The Indo-Chinese base sauce — dried chillies slow-cooked 20 minutes in oil with garlic and ginger. The backbone of all Indo-Chinese cooking. Store-bought is a pale shadow.
Blended Schezwan sauce and slow-cooked Schezwan chutney use identical ingredients but produce profoundly different results. Blending distributes the ingredients but produces no new flavour compounds. Slow-cooking in oil for 20+ minutes causes Maillard reactions between garlic-ginger amino acids and chilli sugars, fully dissolves the capsaicin into the fat phase, and develops complex aromatic pyrazines that raw blending cannot produce. The 20 minutes is not a convenience — it is the chemistry.
Soak chillies 30 minutes in hot water until soft. Drain (save 2 tbsp water). Blend with garlic, ginger and saved water to a smooth fine paste.

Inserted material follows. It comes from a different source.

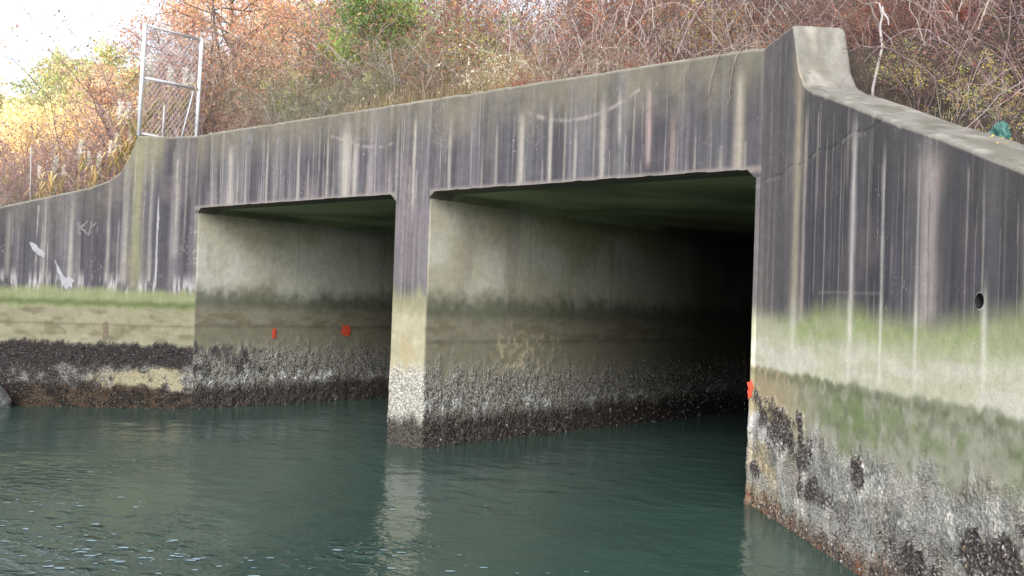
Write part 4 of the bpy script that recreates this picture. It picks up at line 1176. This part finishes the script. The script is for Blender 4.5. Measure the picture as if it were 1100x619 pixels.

Soaking rehydrates cell walls for smooth blending. The saved soaking water contains water-soluble chilli compounds — using it in the blend retains these rather than discarding them.
Heat oil. Add paste. Cook low-medium 20–25 minutes, stirring every 3 minutes until deep brick-red and aromatic. Add soy, vinegar, sugar and salt in last 5 minutes.
As water evaporates from the paste over 20 minutes, temperature gradually rises above 100°C — initiating Maillard reactions between garlic amino acids and chilli reducing sugars. These reactions produce pyrazines and furans that give homemade Schezwan its characteristic roasted-complex depth absent from raw blended versions. Capsaicin fully dissolves into the oil phase, distributing heat evenly throughout.